O mesmo vale para o ofício das letras. É comum tratar o romance como filé mignon servido na mais nobre porcelana, o livro impresso. E Del Fuego tem pleno domínio dessa arte, com “Os Malaquias”, vencedor do Prêmio José Saramago em 2011, e seu título mais pop até aqui, “A Pediatra”, sobre uma profissional pouco afeita a crianças —seu próximo já tem protagonista definida, uma diretora de reality show.

Del Fuego não renega sua paixão pelo texto longo, mas está encantada pelas grandes pequenas narrativas. É a brecha que ela estava esperando para remexer sua “bolsa Jequiti”, apelido que deu à ecobag onde carrega sua uma coleção de respeito com livros do formato.

Tira de dentro obras como “Os Cem Menores Contos Brasileiros do Século”, um desafio proposto por Marcelino Freire a escritores com histórias inéditas de até 50 letras.
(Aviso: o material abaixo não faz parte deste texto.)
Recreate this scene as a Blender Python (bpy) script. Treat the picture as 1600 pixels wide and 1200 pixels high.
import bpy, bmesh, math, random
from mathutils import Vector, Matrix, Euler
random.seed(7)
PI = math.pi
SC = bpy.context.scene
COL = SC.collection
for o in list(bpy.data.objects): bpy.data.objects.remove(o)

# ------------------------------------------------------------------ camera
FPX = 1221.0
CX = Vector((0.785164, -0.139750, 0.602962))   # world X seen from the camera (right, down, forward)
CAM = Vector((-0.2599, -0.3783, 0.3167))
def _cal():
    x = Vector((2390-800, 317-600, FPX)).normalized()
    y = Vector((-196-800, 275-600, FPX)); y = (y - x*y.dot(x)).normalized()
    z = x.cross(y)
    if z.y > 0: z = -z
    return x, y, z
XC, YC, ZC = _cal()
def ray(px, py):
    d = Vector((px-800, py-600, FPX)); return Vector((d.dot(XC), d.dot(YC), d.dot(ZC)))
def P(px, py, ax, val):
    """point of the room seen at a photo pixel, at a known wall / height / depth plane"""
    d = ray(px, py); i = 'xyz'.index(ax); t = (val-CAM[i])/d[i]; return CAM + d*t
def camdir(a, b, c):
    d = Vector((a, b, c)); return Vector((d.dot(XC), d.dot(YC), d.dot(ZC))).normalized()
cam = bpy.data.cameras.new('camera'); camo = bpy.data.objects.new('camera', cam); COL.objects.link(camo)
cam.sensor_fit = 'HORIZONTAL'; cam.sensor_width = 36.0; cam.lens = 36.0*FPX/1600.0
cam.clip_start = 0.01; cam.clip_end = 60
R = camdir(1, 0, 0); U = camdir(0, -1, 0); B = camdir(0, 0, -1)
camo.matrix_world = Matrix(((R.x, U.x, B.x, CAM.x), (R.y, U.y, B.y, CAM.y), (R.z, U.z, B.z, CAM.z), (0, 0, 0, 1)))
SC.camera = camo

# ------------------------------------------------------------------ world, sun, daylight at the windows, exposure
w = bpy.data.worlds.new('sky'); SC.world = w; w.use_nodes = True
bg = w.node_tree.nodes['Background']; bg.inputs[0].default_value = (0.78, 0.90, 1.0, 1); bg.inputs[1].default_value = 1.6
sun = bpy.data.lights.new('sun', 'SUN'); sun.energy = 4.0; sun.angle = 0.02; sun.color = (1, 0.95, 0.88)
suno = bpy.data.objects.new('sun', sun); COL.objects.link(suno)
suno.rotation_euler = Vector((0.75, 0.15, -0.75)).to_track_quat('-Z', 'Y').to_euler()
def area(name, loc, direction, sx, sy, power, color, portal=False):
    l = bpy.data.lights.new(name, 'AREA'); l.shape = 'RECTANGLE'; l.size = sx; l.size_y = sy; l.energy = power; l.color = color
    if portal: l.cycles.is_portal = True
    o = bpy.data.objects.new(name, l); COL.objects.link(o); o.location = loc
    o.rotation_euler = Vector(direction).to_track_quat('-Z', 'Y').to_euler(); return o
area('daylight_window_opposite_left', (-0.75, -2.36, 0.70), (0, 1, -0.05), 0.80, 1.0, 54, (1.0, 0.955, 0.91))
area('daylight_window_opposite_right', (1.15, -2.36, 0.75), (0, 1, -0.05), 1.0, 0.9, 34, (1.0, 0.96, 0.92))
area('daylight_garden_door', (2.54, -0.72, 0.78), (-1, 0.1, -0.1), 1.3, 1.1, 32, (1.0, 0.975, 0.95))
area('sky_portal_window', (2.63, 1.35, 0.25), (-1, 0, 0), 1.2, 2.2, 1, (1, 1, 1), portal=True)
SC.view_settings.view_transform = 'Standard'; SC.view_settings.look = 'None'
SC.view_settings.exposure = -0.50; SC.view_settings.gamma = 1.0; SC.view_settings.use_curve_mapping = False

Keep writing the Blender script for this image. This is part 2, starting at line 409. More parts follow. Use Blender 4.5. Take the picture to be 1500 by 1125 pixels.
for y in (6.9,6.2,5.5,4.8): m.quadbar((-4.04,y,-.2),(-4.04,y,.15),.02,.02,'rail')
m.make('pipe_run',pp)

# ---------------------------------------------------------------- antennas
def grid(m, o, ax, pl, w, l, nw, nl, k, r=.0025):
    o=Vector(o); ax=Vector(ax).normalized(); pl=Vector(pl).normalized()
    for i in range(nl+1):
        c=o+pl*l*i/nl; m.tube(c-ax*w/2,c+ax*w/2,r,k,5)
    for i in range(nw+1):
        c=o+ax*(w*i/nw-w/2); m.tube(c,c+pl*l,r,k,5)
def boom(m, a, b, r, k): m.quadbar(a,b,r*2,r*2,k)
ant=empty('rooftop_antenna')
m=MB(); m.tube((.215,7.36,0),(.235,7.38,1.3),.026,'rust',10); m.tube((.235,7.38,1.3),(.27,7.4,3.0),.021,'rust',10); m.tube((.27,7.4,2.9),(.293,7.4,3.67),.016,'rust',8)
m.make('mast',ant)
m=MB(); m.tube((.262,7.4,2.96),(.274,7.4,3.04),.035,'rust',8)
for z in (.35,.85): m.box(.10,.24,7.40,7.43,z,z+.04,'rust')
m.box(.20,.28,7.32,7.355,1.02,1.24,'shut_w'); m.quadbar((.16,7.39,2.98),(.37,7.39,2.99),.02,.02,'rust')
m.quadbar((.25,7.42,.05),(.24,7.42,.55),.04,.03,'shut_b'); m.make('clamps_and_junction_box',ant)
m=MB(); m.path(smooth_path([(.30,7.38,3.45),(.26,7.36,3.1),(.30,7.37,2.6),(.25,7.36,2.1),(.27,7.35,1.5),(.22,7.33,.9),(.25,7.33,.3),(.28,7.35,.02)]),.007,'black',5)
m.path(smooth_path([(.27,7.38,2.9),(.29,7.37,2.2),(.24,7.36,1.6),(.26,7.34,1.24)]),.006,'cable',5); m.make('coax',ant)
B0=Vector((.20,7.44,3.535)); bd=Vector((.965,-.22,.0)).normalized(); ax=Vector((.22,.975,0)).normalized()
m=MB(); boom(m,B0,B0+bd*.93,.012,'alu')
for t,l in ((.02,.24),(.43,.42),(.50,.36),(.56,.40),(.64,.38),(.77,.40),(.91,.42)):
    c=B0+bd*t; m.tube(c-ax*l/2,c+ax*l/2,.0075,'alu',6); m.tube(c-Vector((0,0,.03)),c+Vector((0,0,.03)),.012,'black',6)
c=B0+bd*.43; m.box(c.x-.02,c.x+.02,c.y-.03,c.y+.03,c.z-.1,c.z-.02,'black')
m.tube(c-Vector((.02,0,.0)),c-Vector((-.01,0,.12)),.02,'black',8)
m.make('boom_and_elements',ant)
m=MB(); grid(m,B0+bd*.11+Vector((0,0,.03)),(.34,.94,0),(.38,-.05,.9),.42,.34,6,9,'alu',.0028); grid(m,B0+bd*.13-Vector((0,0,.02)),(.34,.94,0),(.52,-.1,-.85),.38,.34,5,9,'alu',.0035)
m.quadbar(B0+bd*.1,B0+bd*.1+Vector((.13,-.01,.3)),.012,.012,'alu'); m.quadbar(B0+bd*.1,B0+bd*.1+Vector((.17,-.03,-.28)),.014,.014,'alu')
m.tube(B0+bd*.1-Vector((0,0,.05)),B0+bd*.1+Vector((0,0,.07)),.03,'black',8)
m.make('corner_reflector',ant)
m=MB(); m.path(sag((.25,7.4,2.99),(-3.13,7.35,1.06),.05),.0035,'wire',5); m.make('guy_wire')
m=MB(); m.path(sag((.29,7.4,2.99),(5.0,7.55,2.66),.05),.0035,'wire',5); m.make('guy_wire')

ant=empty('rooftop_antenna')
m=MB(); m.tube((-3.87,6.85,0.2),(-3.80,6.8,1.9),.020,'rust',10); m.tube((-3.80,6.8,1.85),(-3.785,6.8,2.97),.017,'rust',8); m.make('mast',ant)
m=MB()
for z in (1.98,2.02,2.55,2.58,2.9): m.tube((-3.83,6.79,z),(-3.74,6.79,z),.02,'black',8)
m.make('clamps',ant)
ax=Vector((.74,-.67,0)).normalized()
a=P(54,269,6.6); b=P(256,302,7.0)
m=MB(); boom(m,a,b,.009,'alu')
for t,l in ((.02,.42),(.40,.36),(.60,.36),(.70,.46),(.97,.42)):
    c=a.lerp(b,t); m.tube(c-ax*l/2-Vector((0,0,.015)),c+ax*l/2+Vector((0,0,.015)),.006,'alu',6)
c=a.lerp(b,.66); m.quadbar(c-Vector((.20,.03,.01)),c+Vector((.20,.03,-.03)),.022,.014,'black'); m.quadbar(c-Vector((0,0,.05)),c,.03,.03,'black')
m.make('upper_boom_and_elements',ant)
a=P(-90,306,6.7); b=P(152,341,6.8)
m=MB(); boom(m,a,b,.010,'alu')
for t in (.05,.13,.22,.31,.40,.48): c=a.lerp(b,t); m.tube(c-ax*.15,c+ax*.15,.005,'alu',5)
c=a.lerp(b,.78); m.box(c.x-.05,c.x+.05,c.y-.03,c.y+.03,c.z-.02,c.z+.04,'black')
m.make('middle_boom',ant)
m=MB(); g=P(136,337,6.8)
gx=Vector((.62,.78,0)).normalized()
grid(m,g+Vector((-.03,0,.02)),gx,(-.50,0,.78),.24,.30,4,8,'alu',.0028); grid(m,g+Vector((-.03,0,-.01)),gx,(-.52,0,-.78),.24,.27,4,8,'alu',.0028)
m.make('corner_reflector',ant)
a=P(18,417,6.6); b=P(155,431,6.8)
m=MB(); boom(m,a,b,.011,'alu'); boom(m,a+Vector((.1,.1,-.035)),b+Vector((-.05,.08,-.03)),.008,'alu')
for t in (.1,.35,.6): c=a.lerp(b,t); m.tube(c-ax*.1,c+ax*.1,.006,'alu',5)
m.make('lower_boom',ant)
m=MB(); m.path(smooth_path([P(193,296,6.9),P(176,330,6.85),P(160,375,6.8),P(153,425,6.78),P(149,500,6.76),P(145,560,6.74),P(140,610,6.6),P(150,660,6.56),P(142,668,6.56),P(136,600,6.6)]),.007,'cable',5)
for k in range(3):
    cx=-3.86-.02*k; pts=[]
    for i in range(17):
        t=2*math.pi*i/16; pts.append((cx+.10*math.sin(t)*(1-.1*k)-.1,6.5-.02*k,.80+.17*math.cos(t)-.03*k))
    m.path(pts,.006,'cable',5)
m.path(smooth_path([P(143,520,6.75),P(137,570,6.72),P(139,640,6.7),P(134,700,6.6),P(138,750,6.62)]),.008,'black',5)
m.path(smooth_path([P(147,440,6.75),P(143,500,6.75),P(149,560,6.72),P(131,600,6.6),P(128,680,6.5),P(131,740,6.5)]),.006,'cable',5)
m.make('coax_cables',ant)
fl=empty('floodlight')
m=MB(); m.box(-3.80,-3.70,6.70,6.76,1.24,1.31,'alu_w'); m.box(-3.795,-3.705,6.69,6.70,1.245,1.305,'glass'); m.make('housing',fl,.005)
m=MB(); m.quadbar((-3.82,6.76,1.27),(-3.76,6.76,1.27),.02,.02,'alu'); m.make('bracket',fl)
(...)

Del Fuego tem particular carinho pelo de Cintia Moscovich: “Uma vida inteira pela frente. O tiro veio de trás”.

Ou “Saideira – O Livro dos Epitáfios”, antologia organizada por Freire e Joca Reiners Terron com frequentadores da finada Mercearia São Pedro imaginando o que poderia estar escrito em suas lápides, a começar pelos próprios: “Minhocas, cheguei” (Marcelino) e “aqui jaz um cara que nunca, soube, o seu lugar, mas, o, das vírgulas, sim” (Joca). Del Fuego colaborou com o dela: “Nunca é um prazo, o meu esgotou”.

Há também uma questão visual nesse tipo de leitura. “Pela mancha do texto no papel”, diz Del Fuego, “você tem alguma indicação do que está acontecendo ali”. Quando está diante de um poema ou um romance cheio de diálogos, por exemplo, “tem uns espaços que já te dão uma placa de direção para navegar por aquilo ali”.

Uma das amostras mais conhecidas de ficção súbita é “vende-se: sapatos de bebê, nunca usados”. Ela é popularmente atribuída a Ernest Hemingway, que a teria escrito num guardanapo de bar, embora essa autoria seja tida como improvável. Seja de quem for, sintetiza o espírito da coisa: bastam seis palavras para contar um mundo inteirinho.